Dataset section »
[start]
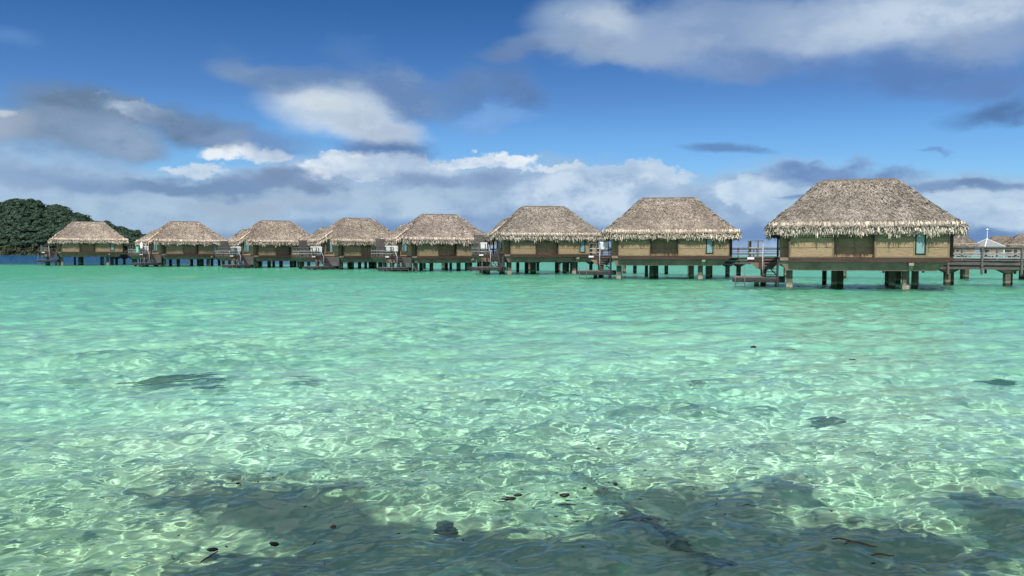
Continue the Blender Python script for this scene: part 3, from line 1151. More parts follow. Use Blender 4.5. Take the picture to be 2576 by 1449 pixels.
# ------------------------------------------------------------------ far huts on the right
def far_huts():
    spots = [((3560, 205, -20), 'far thatched bungalow peeking out behind the eave of the largest one'),
             ((3752, 262, -8), 'far thatched roof behind the white pointed pavilion'),
             ((3850, 232, -14), 'far thatched roof cut off by the right edge of the photo')]
    for (px, Y, th), label in spots:
        root = thing('thatched_hut', label, 'bungalow', ((px - 1920) / FPX * Y, Y, 0), R(th), 'far thatched huts beyond the pier')
        for c in PROTO.children:
            nm = c.name.split('.')[0]
            if nm in ('roof', 'floor_slab', 'piling', 'fascia'):
                d = copy_tree(c, root)
                if nm == 'roof':
                    d.color = (.85, .80, .78, 1)
                    for cc in d.children:
                        cc.color = (.85, .80, .78, 1)
        w = MB()
        w.box(-4.8, 4.8, -3.4, 3.4, ZF, 3.7)
        w.build('wall', M_PANEL, root)
        for x in (-2.4, 1.8):
            MB().box(x, x + 1.3, -3.45, -3.405, 2.3, 3.5).build('window', M_PANE, root)
    Y = 200.0
    p = thing('pavilion', 'white pointed pavilion roof with a tall pole between far thatched roofs', 'pavilion', ((3699 - 1920) / FPX * Y, Y, 0), R(10))
    s = 2.75
    r = MB()
    apex = Vector((0, 0, 5.15))
    zb = 3.25
    cs = [Vector((-s, -s, zb)), Vector((s, -s, zb)), Vector((s, s, zb)), Vector((-s, s, zb))]
    for a, b in zip(cs, cs[1:] + cs[:1]):
        n = 6
        for i in range(n):
            t0, t1 = i / n, (i + 1) / n
            r.quad(a.lerp(apex, t0), b.lerp(apex, t0), b.lerp(apex, t1), a.lerp(apex, t1))
    for a, b in zip(cs, cs[1:] + cs[:1]):
        r.beam(a, b, .18, .25)
    ro = r.build('roof', plain('pavilion_shingle', (.17, .18, .19), (.23, .24, .25), 5, .8), p)
    h = MB()
    for a in cs:
        h.beam(a + Vector((0, 0, .06)), apex + Vector((0, 0, .06)), .14, .1)
    h.build('hip_trim', M_WHITE, ro)
    for x in (-s + .3, s - .3):
        for y in (-s + .3, s - .3):
            MB().box(x - .12, x + .12, y - .12, y + .12, -2.5, zb).build('post', M_WHITE, p)
    MB().box(-s, s, -s, s, 1.4, 1.8).build('floor', M_CONC, p)
    MB().tube([(0, 0, 5.1), (0, 0, 7.1)], .07, 8).build('pole', M_WHITE, p)
    mb = MB()
    for i in range(7):
        pass
    mb.tube([(0, 0, 7.05 + .25 - .25 * math.cos(i * math.pi / 8)) for i in range(9)], [max(.01, .25 * math.sin(i * math.pi / 8)) for i in range(9)], 12)
    mb.build('finial', M_WHITE, p, True)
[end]
Your instructions »
Restate the full listing verbatim and drop every picture.

Exercise result »
Continue the Blender Python script for this scene: part 3, from line 1151. More parts follow. Use Blender 4.5. Take the picture to be 2576 by 1449 pixels.
# ------------------------------------------------------------------ far huts on the right
def far_huts():
    spots = [((3560, 205, -20), 'far thatched bungalow peeking out behind the eave of the largest one'),
             ((3752, 262, -8), 'far thatched roof behind the white pointed pavilion'),
             ((3850, 232, -14), 'far thatched roof cut off by the right edge of the photo')]
    for (px, Y, th), label in spots:
        root = thing('thatched_hut', label, 'bungalow', ((px - 1920) / FPX * Y, Y, 0), R(th), 'far thatched huts beyond the pier')
        for c in PROTO.children:
            nm = c.name.split('.')[0]
            if nm in ('roof', 'floor_slab', 'piling', 'fascia'):
                d = copy_tree(c, root)
                if nm == 'roof':
                    d.color = (.85, .80, .78, 1)
                    for cc in d.children:
                        cc.color = (.85, .80, .78, 1)
        w = MB()
        w.box(-4.8, 4.8, -3.4, 3.4, ZF, 3.7)
        w.build('wall', M_PANEL, root)
        for x in (-2.4, 1.8):
            MB().box(x, x + 1.3, -3.45, -3.405, 2.3, 3.5).build('window', M_PANE, root)
    Y = 200.0
    p = thing('pavilion', 'white pointed pavilion roof with a tall pole between far thatched roofs', 'pavilion', ((3699 - 1920) / FPX * Y, Y, 0), R(10))
    s = 2.75
    r = MB()
    apex = Vector((0, 0, 5.15))
    zb = 3.25
    cs = [Vector((-s, -s, zb)), Vector((s, -s, zb)), Vector((s, s, zb)), Vector((-s, s, zb))]
    for a, b in zip(cs, cs[1:] + cs[:1]):
        n = 6
        for i in range(n):
            t0, t1 = i / n, (i + 1) / n
            r.quad(a.lerp(apex, t0), b.lerp(apex, t0), b.lerp(apex, t1), a.lerp(apex, t1))
    for a, b in zip(cs, cs[1:] + cs[:1]):
        r.beam(a, b, .18, .25)
    ro = r.build('roof', plain('pavilion_shingle', (.17, .18, .19), (.23, .24, .25), 5, .8), p)
    h = MB()
    for a in cs:
        h.beam(a + Vector((0, 0, .06)), apex + Vector((0, 0, .06)), .14, .1)
    h.build('hip_trim', M_WHITE, ro)
    for x in (-s + .3, s - .3):
        for y in (-s + .3, s - .3):
            MB().box(x - .12, x + .12, y - .12, y + .12, -2.5, zb).build('post', M_WHITE, p)
    MB().box(-s, s, -s, s, 1.4, 1.8).build('floor', M_CONC, p)
    MB().tube([(0, 0, 5.1), (0, 0, 7.1)], .07, 8).build('pole', M_WHITE, p)
    mb = MB()
    for i in range(7):
        pass
    mb.tube([(0, 0, 7.05 + .25 - .25 * math.cos(i * math.pi / 8)) for i in range(9)], [max(.01, .25 * math.sin(i * math.pi / 8)) for i in range(9)], 12)
    mb.build('finial', M_WHITE, p, True)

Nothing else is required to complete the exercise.